La victoire d'Ennahdha réside dans la conjonction de plusieurs facteurs.
- Ennahdha était bien implantée grâce à des réseaux probablement construits patiemment au fil des années et de la répression qui s'était abattue sur eux depuis l'ère Bourguiba. Ces réseaux se sont renforcés grâce aux solidarités sociales (quartier, villages...) suscités par la répression.
- Ennahdha a parfaitement su quadriller le terrain avec une logistique irréprochable. Les partisans d'Ennahdha à tous les niveaux (y compris les chefs de bureau de vote et les observateurs des élections) étaient de loin les plus nombreux, parfois leur présence était écrasante. Ils étaient préparés et bien formés aux techniques de propagande électorale. La logistique nahdhaouie a reçu un apport financier considérable de certains pays du Golfe et de généraux donateurs locaux.
- Ennahdha a su rassurer des tunisiens désemparés, en perte de repères et en mal de valeurs après la chute de la dictature et confrontés à un avenir incertain, dans un contexte de précarité sociale structurelle mais aussi conjoncturelle sur fond de crise économique.

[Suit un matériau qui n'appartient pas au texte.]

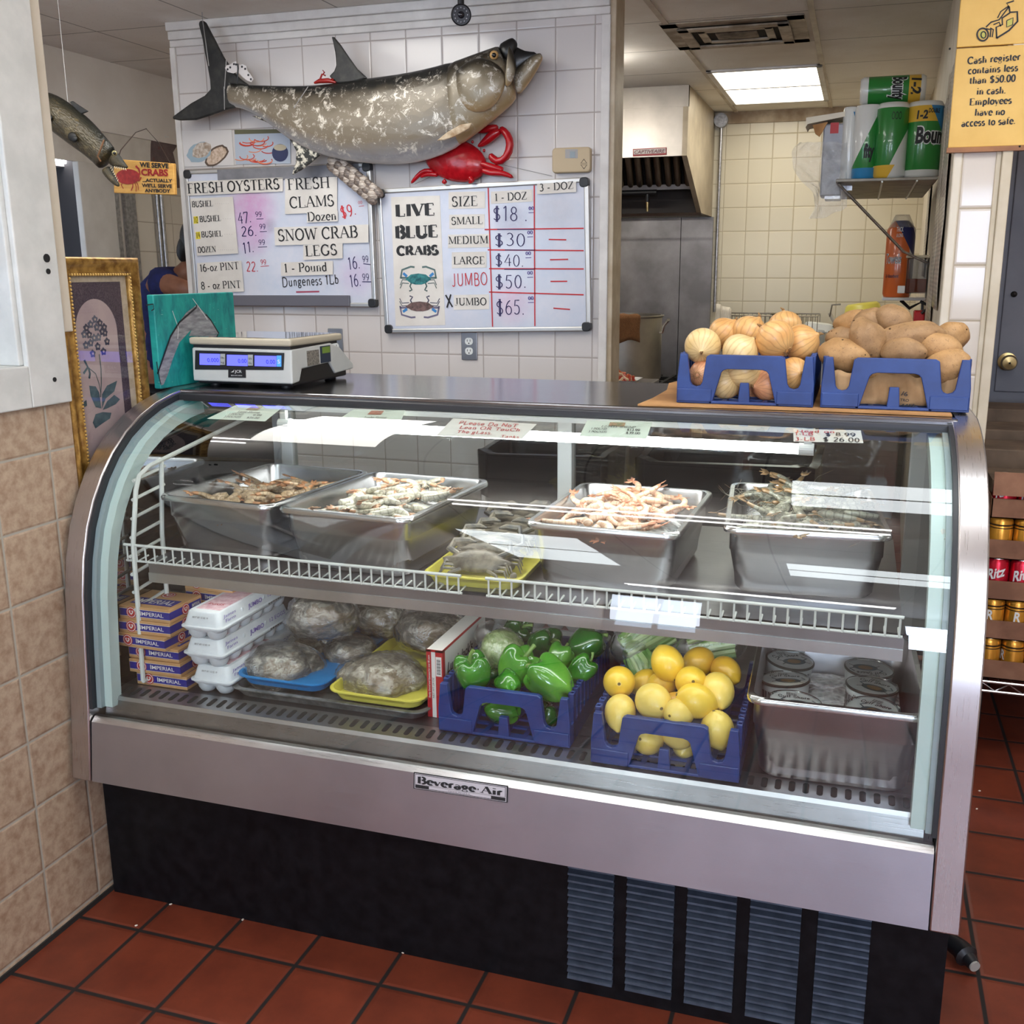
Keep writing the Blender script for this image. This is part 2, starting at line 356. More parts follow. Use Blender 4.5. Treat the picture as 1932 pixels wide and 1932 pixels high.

- Une campagne de terrain articulée autour d'un ingénieux mix fait d'un usage immodéré de la religion comme support de campagne, d'une victimisation à outrance des symboles d'Ennahdha réprimés par la Dictature et d'un discours socialement conservateur tourné vers les valeurs traditionnelles.
Le Qotb, quant à lui, a perdu suite à plusieurs erreurs.
- Le discours du Qotb était élitiste, intellectualiste et déconnecté des préoccupations des Tunisiens.
- Le Qotb s'est concentré sur le Grand Tunis (en particulier les quartiers huppés et habités par la classe moyenne supérieure) et était pratiquement absent du reste du pays où son discours était inaudible voire muet.
- Le Qotb s'est enlisé dans de faux débats et s'est réduit à défendre des idées éloignée des attentes de l'électorat (séparation du politique du religieux, égalité, libertés...) qui l'ont marginalisé, offrant ainsi un angle d'attaque large à Ennahdha pour le discréditer.
- Les affaires CinémAfricArt puis Persepolis, prises en charge et défendues par les représentants du Qotb et leurs militants l'ont poussé dans le piège tendu par Ennahdha et a offert à cette dernière 10 bons points à quelques semaines du scrutin.
Pour gagner, le Qotb doit admettre un certain nombre de considérations.
- Accepter l'idée de la défaite.
- Faire preuve d'humilité envers l'électorat.
- Changer de discours et de méthode.
- S'implanter solidement dans les régions en s'appuyant sur des réseaux locaux.
- S'unir avec les autres forces progressistes dans le cadre d'un front stratégique, seul capable de gagner lors des prochaines échéances électorales.